# Instructions to follow:
Transcribe the whole listing below without changing a word, but leave out every image.
— begin Record list —
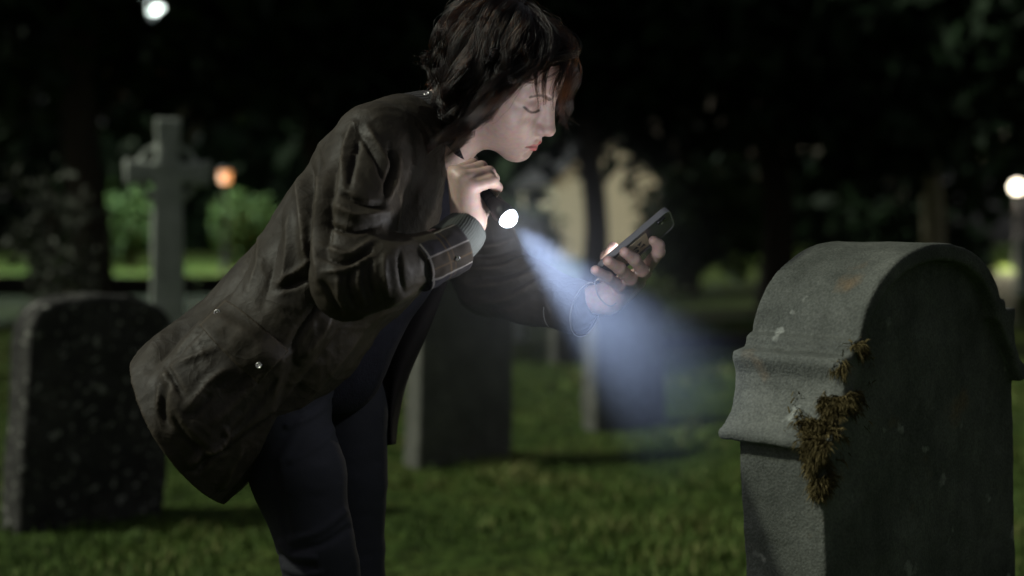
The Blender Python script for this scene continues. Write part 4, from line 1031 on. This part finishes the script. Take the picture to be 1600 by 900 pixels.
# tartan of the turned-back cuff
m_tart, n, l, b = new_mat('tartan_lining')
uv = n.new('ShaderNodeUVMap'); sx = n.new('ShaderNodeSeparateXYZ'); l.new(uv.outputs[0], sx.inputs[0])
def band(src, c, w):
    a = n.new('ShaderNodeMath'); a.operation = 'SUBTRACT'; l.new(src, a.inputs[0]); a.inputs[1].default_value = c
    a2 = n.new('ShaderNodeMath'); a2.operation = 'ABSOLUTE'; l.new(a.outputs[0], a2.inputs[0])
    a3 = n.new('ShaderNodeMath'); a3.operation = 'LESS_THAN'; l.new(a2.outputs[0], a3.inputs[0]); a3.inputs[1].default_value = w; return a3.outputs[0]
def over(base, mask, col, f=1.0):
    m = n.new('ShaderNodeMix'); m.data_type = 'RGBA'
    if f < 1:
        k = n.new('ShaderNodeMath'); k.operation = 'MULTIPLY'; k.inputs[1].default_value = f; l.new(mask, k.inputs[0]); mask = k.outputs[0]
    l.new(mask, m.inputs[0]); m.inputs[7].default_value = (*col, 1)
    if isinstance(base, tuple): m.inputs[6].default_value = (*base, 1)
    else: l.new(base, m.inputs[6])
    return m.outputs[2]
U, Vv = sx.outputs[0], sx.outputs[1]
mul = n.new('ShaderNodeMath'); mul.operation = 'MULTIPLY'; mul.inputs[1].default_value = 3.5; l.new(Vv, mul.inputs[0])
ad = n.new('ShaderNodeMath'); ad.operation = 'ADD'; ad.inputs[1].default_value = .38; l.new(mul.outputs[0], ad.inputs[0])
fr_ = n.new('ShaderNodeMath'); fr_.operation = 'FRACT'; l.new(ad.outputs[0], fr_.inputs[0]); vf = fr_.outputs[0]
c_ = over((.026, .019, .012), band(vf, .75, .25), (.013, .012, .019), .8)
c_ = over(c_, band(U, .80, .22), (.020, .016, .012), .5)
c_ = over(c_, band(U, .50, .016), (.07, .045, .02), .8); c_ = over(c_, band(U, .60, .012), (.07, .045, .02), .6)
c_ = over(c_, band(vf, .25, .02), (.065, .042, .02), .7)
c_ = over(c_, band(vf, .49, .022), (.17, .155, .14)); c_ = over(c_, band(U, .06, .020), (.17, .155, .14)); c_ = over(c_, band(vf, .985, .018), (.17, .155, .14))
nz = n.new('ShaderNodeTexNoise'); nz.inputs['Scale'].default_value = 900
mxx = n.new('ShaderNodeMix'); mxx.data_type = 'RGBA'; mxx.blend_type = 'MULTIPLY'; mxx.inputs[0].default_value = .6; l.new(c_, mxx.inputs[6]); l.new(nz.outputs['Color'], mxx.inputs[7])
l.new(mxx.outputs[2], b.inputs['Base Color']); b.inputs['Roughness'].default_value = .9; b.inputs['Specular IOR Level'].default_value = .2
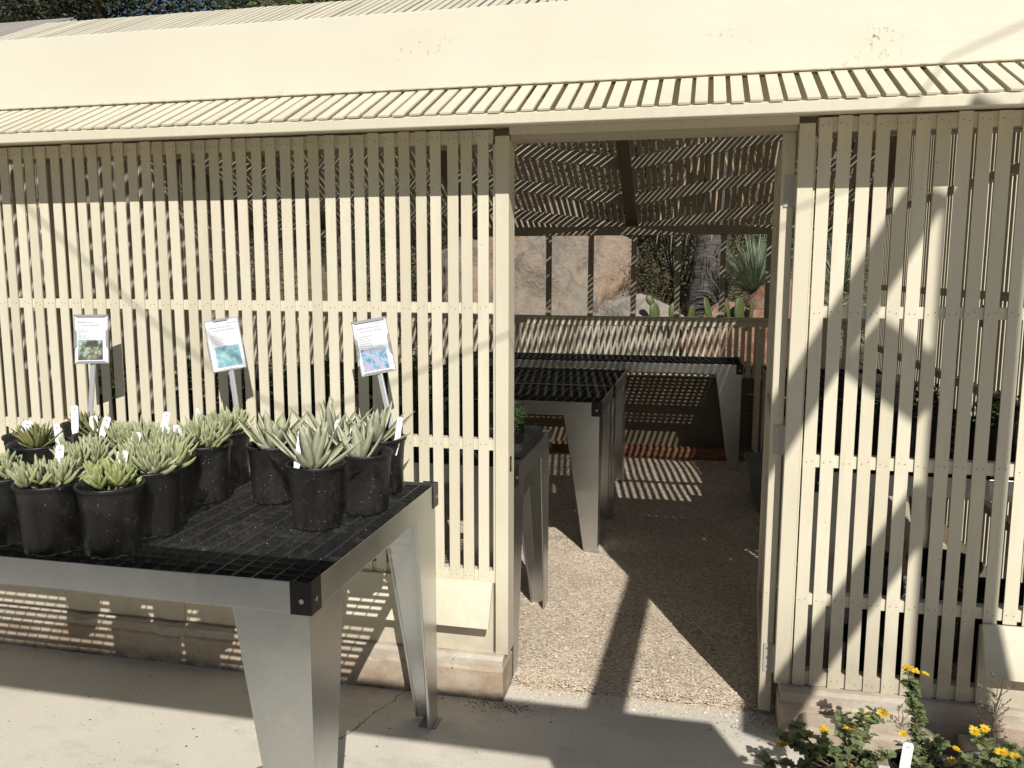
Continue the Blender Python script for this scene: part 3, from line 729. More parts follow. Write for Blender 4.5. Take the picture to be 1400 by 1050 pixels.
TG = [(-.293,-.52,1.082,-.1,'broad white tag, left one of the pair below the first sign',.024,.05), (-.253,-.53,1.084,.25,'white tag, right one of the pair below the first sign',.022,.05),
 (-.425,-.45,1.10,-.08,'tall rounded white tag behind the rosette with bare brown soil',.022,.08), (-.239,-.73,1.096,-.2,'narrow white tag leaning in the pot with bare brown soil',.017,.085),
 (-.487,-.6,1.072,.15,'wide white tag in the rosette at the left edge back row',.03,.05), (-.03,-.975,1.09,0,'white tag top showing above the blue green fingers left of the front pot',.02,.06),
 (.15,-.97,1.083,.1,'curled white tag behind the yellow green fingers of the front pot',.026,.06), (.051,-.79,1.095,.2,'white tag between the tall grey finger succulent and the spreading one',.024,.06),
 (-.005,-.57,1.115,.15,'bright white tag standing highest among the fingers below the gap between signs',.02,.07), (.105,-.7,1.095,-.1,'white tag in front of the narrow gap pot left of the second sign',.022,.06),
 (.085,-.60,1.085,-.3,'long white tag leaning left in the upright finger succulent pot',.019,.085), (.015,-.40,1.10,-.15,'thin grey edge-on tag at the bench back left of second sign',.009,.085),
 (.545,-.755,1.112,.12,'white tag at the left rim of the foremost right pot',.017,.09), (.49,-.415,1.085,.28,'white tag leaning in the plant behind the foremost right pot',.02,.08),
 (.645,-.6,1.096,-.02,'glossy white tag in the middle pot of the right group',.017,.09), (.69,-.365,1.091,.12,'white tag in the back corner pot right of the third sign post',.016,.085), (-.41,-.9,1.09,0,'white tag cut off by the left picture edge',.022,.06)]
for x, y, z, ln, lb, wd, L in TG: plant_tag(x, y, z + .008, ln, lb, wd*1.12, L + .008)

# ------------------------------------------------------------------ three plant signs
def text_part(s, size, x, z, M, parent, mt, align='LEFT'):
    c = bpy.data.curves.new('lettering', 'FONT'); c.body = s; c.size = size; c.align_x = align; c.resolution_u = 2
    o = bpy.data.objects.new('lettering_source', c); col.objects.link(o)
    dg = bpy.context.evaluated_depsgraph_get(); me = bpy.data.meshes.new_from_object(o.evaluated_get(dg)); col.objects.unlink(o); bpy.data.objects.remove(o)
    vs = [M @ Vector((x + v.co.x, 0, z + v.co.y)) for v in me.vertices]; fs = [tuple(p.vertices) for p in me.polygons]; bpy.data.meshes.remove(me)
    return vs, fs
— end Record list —
# Correct response:
The Blender Python script for this scene continues. Write part 4, from line 1031 on. This part finishes the script. Take the picture to be 1600 by 900 pixels.
# tartan of the turned-back cuff
m_tart, n, l, b = new_mat('tartan_lining')
uv = n.new('ShaderNodeUVMap'); sx = n.new('ShaderNodeSeparateXYZ'); l.new(uv.outputs[0], sx.inputs[0])
def band(src, c, w):
    a = n.new('ShaderNodeMath'); a.operation = 'SUBTRACT'; l.new(src, a.inputs[0]); a.inputs[1].default_value = c
    a2 = n.new('ShaderNodeMath'); a2.operation = 'ABSOLUTE'; l.new(a.outputs[0], a2.inputs[0])
    a3 = n.new('ShaderNodeMath'); a3.operation = 'LESS_THAN'; l.new(a2.outputs[0], a3.inputs[0]); a3.inputs[1].default_value = w; return a3.outputs[0]
def over(base, mask, col, f=1.0):
    m = n.new('ShaderNodeMix'); m.data_type = 'RGBA'
    if f < 1:
        k = n.new('ShaderNodeMath'); k.operation = 'MULTIPLY'; k.inputs[1].default_value = f; l.new(mask, k.inputs[0]); mask = k.outputs[0]
    l.new(mask, m.inputs[0]); m.inputs[7].default_value = (*col, 1)
    if isinstance(base, tuple): m.inputs[6].default_value = (*base, 1)
    else: l.new(base, m.inputs[6])
    return m.outputs[2]
U, Vv = sx.outputs[0], sx.outputs[1]
mul = n.new('ShaderNodeMath'); mul.operation = 'MULTIPLY'; mul.inputs[1].default_value = 3.5; l.new(Vv, mul.inputs[0])
ad = n.new('ShaderNodeMath'); ad.operation = 'ADD'; ad.inputs[1].default_value = .38; l.new(mul.outputs[0], ad.inputs[0])
fr_ = n.new('ShaderNodeMath'); fr_.operation = 'FRACT'; l.new(ad.outputs[0], fr_.inputs[0]); vf = fr_.outputs[0]
c_ = over((.026, .019, .012), band(vf, .75, .25), (.013, .012, .019), .8)
c_ = over(c_, band(U, .80, .22), (.020, .016, .012), .5)
c_ = over(c_, band(U, .50, .016), (.07, .045, .02), .8); c_ = over(c_, band(U, .60, .012), (.07, .045, .02), .6)
c_ = over(c_, band(vf, .25, .02), (.065, .042, .02), .7)
c_ = over(c_, band(vf, .49, .022), (.17, .155, .14)); c_ = over(c_, band(U, .06, .020), (.17, .155, .14)); c_ = over(c_, band(vf, .985, .018), (.17, .155, .14))
nz = n.new('ShaderNodeTexNoise'); nz.inputs['Scale'].default_value = 900
mxx = n.new('ShaderNodeMix'); mxx.data_type = 'RGBA'; mxx.blend_type = 'MULTIPLY'; mxx.inputs[0].default_value = .6; l.new(c_, mxx.inputs[6]); l.new(nz.outputs['Color'], mxx.inputs[7])
l.new(mxx.outputs[2], b.inputs['Base Color']); b.inputs['Roughness'].default_value = .9; b.inputs['Specular IOR Level'].default_value = .2
Continue the Blender Python script for this scene: part 3, from line 729. More parts follow. Write for Blender 4.5. Take the picture to be 1400 by 1050 pixels.
TG = [(-.293,-.52,1.082,-.1,'broad white tag, left one of the pair below the first sign',.024,.05), (-.253,-.53,1.084,.25,'white tag, right one of the pair below the first sign',.022,.05),
 (-.425,-.45,1.10,-.08,'tall rounded white tag behind the rosette with bare brown soil',.022,.08), (-.239,-.73,1.096,-.2,'narrow white tag leaning in the pot with bare brown soil',.017,.085),
 (-.487,-.6,1.072,.15,'wide white tag in the rosette at the left edge back row',.03,.05), (-.03,-.975,1.09,0,'white tag top showing above the blue green fingers left of the front pot',.02,.06),
 (.15,-.97,1.083,.1,'curled white tag behind the yellow green fingers of the front pot',.026,.06), (.051,-.79,1.095,.2,'white tag between the tall grey finger succulent and the spreading one',.024,.06),
 (-.005,-.57,1.115,.15,'bright white tag standing highest among the fingers below the gap between signs',.02,.07), (.105,-.7,1.095,-.1,'white tag in front of the narrow gap pot left of the second sign',.022,.06),
 (.085,-.60,1.085,-.3,'long white tag leaning left in the upright finger succulent pot',.019,.085), (.015,-.40,1.10,-.15,'thin grey edge-on tag at the bench back left of second sign',.009,.085),
 (.545,-.755,1.112,.12,'white tag at the left rim of the foremost right pot',.017,.09), (.49,-.415,1.085,.28,'white tag leaning in the plant behind the foremost right pot',.02,.08),
 (.645,-.6,1.096,-.02,'glossy white tag in the middle pot of the right group',.017,.09), (.69,-.365,1.091,.12,'white tag in the back corner pot right of the third sign post',.016,.085), (-.41,-.9,1.09,0,'white tag cut off by the left picture edge',.022,.06)]
for x, y, z, ln, lb, wd, L in TG: plant_tag(x, y, z + .008, ln, lb, wd*1.12, L + .008)

# ------------------------------------------------------------------ three plant signs
def text_part(s, size, x, z, M, parent, mt, align='LEFT'):
    c = bpy.data.curves.new('lettering', 'FONT'); c.body = s; c.size = size; c.align_x = align; c.resolution_u = 2
    o = bpy.data.objects.new('lettering_source', c); col.objects.link(o)
    dg = bpy.context.evaluated_depsgraph_get(); me = bpy.data.meshes.new_from_object(o.evaluated_get(dg)); col.objects.unlink(o); bpy.data.objects.remove(o)
    vs = [M @ Vector((x + v.co.x, 0, z + v.co.y)) for v in me.vertices]; fs = [tuple(p.vertices) for p in me.polygons]; bpy.data.meshes.remove(me)
    return vs, fs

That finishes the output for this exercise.